::: Material
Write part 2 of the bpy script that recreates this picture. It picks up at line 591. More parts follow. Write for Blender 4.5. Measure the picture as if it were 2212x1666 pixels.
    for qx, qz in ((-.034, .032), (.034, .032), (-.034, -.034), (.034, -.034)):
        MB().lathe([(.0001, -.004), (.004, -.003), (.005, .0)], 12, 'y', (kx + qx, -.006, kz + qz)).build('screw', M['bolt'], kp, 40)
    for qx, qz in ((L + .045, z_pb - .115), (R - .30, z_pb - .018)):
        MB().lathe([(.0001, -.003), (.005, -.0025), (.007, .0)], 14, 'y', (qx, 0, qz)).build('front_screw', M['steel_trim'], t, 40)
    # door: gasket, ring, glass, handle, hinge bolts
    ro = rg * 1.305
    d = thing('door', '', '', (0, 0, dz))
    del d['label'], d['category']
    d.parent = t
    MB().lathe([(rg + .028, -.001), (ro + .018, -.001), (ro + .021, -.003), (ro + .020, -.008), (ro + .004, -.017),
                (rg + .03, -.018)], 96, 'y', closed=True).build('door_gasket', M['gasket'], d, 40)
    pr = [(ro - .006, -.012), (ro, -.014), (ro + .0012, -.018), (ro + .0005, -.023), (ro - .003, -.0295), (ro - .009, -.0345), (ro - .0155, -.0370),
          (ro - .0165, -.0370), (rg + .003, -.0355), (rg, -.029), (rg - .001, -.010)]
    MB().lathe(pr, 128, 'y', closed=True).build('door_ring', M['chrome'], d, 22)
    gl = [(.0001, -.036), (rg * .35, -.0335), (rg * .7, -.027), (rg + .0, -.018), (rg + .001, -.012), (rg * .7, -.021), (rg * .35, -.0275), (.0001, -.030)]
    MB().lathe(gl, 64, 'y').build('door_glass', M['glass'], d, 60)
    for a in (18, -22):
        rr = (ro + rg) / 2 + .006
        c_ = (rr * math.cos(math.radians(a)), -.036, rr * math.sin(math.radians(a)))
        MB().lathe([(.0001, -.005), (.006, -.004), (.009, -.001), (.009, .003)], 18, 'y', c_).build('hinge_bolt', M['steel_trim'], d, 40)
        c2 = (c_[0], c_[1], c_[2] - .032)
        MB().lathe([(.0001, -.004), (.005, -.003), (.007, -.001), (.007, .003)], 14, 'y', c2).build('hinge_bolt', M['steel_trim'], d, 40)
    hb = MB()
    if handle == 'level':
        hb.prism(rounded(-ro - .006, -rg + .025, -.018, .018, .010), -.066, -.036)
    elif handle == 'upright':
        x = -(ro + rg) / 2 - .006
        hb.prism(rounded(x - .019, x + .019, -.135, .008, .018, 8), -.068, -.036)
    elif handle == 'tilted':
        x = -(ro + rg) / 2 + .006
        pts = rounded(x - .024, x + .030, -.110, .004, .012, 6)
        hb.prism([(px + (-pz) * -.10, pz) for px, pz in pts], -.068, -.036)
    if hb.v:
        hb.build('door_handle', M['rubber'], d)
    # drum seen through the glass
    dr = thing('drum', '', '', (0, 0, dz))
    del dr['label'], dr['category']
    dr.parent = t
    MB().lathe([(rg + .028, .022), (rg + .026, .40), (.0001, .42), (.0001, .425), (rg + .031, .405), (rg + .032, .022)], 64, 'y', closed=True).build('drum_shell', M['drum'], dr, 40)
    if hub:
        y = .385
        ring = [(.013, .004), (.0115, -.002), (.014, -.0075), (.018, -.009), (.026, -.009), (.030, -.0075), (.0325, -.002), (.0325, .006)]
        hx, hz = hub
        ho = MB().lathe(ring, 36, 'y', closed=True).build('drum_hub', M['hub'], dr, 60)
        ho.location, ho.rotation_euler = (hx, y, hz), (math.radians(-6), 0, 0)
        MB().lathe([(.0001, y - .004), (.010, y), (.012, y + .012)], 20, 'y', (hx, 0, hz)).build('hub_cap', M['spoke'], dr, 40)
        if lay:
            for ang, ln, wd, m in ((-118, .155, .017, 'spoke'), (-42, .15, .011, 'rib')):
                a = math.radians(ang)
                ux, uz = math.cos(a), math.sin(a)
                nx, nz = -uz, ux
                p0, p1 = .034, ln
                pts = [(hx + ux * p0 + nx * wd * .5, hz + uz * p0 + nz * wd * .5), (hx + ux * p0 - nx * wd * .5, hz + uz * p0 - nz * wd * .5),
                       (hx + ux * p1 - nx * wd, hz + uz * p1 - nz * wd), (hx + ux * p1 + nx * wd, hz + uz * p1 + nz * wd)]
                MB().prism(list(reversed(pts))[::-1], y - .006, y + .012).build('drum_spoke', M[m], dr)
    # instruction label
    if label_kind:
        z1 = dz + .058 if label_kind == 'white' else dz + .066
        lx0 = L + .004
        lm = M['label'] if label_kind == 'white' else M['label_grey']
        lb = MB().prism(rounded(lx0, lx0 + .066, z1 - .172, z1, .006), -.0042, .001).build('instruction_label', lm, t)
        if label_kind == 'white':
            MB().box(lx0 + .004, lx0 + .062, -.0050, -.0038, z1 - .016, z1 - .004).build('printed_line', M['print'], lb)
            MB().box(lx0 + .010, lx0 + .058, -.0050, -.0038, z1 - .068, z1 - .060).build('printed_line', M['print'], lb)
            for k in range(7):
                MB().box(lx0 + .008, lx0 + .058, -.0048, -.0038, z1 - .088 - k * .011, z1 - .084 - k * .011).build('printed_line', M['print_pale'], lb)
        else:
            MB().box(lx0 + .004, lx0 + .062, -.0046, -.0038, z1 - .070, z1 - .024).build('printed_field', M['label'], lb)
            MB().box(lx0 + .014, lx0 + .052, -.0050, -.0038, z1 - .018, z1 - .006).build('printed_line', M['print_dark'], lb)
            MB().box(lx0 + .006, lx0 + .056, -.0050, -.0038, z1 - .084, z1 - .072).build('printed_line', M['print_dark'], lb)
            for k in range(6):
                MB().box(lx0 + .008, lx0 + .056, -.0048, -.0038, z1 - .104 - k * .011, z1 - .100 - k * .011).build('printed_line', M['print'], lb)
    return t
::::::
■ **Exercise goal**: Scan the material above. Copy each line where "lathe" occurs.

■ **Task answer**:
        MB().lathe([(.0001, -.004), (.004, -.003), (.005, .0)], 12, 'y', (kx + qx, -.006, kz + qz)).build('screw', M['bolt'], kp, 40)
        MB().lathe([(.0001, -.003), (.005, -.0025), (.007, .0)], 14, 'y', (qx, 0, qz)).build('front_screw', M['steel_trim'], t, 40)
    MB().lathe([(rg + .028, -.001), (ro + .018, -.001), (ro + .021, -.003), (ro + .020, -.008), (ro + .004, -.017),
    MB().lathe(pr, 128, 'y', closed=True).build('door_ring', M['chrome'], d, 22)
    MB().lathe(gl, 64, 'y').build('door_glass', M['glass'], d, 60)
        MB().lathe([(.0001, -.005), (.006, -.004), (.009, -.001), (.009, .003)], 18, 'y', c_).build('hinge_bolt', M['steel_trim'], d, 40)
        MB().lathe([(.0001, -.004), (.005, -.003), (.007, -.001), (.007, .003)], 14, 'y', c2).build('hinge_bolt', M['steel_trim'], d, 40)
    MB().lathe([(rg + .028, .022), (rg + .026, .40), (.0001, .42), (.0001, .425), (rg + .031, .405), (rg + .032, .022)], 64, 'y', closed=True).build('drum_shell', M['drum'], dr, 40)
        ho = MB().lathe(ring, 36, 'y', closed=True).build('drum_hub', M['hub'], dr, 60)
        MB().lathe([(.0001, y - .004), (.010, y), (.012, y + .012)], 20, 'y', (hx, 0, hz)).build('hub_cap', M['spoke'], dr, 40)